E ao encerrar, eu lhes digo que a
minha tristeza é ainda maior, porque até uma grande parcela da igreja, que
deveria representar a força dos fracos e oprimidos, hoje eu a vejo
adotando e seguindo o discurso
capitalista dos incluídos e favorecidos do sistema, defendendo a exclusão
social em nome de Deus, indo contra o discurso cristão de Jesus de que a missão
dele e de sua igreja é buscar e salvar o perdido, o que não tem, o pobre, o
necessitado, a ovelha errante, o que não tem ninguém por ele...
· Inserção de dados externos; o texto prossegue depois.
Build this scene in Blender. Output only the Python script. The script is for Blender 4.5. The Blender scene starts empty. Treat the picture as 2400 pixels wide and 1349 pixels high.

Se você é um pobre como eu, ou até
mais que eu e não quer se ver no espelho dessa narrativa, tudo bem... Eu te
compreendo, porque sei que você deve estar sonhando que já está salvo, que já
não sofre, que já tem o que precisa e que Deus veio em teu socorro. Mas eu
gritar ao seu coração: Acorda, irmão!
Seu sonho ainda não é realidade. E nós precisamos de você na luta. Junte-se a
nós: excluídos unidos, jamais serão vencidos! Excluídos unidos, jamais serão
vencidos!
E se você é um dos que tem, pode ser que você
também não queira se ver no espelho da verdade desta narrativa, porque você se
acha autossuficiente, senhor de si, independente... Mas, eu te digo que apesar
de sua riqueza e do que você tem de bens, você é muito mais pobre do que eu,
porque eu me amo e tenho quem me ama, mas você não é amado por ninguém.
E então, se vai ser eu de cá e você
de lá, fique com o seu candidato dos ricos, mas me respeite e deixe que eu
fique com o meu candidato dos pobres, porque se você não sabe quem você é, eu
sei quem eu sou e quem é minha verdadeira gente.